Offensif, Michel Barnier a invoqué dans la foulée, une récente proposition de loi des insoumis qui a fait polémique dans la sphère politique. Il y a « derrière » la motion de censure, une « proposition récente du groupe d’extrême gauche de faire une proposition de loi pour abolir le délit d’apologie du terrorisme, quelques jours après le tragique anniversaire (de l’attentat) du Bataclan », a-t-il affirmé. Tant pis si le texte réel des insoumis ne dit pas tout à fait cela, et surtout, si les enjeux du vote de mercredi ne sont pas ceux-ci : La motion de censure vise uniquement à renverser le gouvernement, pas à proposer un projet alternatif.
Le Pen douche les derniers espoirs
Dernière pièce dans ce discours presque désespéré ? Un fait de séance, ce mardi après-midi à l’Assemblée nationale quand une députée LFI a crié « on s’en fout » lors d’un hommage à un ancien élu décédé récemment - elle a expliqué depuis s’être adressée à un « collègue ». « Ces gens n’ont pas de respect », a ainsi tancé le Premier ministre en racontant la scène sur TF1 et France 2, comme un éventuel motif pour le RN de ne pas voter la censure avec les députés de gauche.
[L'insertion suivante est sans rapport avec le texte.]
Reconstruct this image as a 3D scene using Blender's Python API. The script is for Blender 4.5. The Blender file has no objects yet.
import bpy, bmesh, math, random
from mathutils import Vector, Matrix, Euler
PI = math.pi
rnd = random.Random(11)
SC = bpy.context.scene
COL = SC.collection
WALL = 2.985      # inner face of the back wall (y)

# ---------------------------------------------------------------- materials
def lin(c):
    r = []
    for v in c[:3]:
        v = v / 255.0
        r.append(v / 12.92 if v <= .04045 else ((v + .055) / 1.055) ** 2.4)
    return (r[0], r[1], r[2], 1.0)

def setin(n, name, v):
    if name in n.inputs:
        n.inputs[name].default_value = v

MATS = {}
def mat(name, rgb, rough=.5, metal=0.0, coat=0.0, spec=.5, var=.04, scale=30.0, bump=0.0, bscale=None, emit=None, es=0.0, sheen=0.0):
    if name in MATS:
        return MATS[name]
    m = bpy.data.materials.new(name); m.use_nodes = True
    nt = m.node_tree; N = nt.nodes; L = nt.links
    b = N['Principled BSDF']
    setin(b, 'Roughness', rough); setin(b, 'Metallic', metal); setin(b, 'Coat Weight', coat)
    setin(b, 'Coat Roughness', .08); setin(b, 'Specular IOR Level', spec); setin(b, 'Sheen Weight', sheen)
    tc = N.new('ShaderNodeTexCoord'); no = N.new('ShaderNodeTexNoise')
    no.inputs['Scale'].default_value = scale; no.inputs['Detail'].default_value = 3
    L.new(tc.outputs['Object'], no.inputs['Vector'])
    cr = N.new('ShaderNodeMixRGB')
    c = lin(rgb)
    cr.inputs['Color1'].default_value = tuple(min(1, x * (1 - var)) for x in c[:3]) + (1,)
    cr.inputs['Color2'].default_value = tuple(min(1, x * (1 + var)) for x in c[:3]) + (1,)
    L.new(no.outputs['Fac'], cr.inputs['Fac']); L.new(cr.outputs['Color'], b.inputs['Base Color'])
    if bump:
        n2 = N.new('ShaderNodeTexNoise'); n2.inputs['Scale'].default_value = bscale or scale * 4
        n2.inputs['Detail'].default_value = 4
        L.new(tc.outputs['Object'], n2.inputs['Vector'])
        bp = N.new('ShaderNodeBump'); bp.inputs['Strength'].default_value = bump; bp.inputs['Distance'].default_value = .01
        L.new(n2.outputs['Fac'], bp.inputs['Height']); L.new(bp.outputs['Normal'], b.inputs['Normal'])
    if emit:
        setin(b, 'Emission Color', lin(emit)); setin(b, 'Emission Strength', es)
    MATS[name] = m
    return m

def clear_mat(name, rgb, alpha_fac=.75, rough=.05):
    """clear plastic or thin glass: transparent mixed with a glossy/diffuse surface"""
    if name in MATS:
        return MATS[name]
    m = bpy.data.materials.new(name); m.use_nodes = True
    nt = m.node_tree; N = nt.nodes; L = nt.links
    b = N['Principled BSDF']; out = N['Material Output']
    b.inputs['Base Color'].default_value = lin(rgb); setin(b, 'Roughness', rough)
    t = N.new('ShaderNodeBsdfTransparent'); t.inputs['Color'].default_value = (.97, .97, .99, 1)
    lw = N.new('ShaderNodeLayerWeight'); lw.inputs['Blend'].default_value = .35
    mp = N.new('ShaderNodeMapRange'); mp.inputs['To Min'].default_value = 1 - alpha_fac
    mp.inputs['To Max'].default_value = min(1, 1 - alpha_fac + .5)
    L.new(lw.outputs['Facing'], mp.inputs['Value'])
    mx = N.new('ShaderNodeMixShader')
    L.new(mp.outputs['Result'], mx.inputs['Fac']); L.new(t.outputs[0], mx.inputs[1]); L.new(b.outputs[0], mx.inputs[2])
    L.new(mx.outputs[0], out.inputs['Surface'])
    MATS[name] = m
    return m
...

Ou comme une façon de prendre les électeurs lepénistes à témoin.
Pour le Premier ministre, qui souhaite « continuer à servir » en misant sur un « réflexe de responsabilité », il est question avant tout de l’avenir de la France. « L’impact de l’instabilité politique vous la verrez immédiatement sur les marchés financiers (...). Si la motion passe, tout sera plus difficile », a-t-il assuré aux 20-Heures, à rebours d’Emmanuel Macron qui, appelait, quelques minutes plus tôt depuis Ryad en Arabie saoudite, à « ne pas faire peur aux gens » concernant une éventuelle crise financière.
Quoi qu’il en soit, cette tentative de la dernière chance, une nouvelle fois tournée vers l’extrême droite, n’a pas porté ses fruits, à en croire les premières réactions. Sans surprise. Après une ribambelle de concessions et de gestes à son égard ces dernières semaines puis une dernière griffe - il a accusé Marine Le Pen de « surenchère » ce mardi soir -, la cheffe de file du RN a douché les menus espoirs de Michel Barnier quelques secondes après la fin de son interview.
« En inscrivant son budget dans la continuité catastrophique d’Emmanuel Macron, le Premier ministre ne pouvait qu’échouer », a-t-elle écrit sur les réseaux sociaux, laissant peu de place au doute quant à l’attitude de son groupe à l’heure fatidique. Et d’ajouter : « Il avait en revanche le choix, et le devoir, de ne pas mentir. » Une dernière réponse, entre l’ombre et l’indifférence.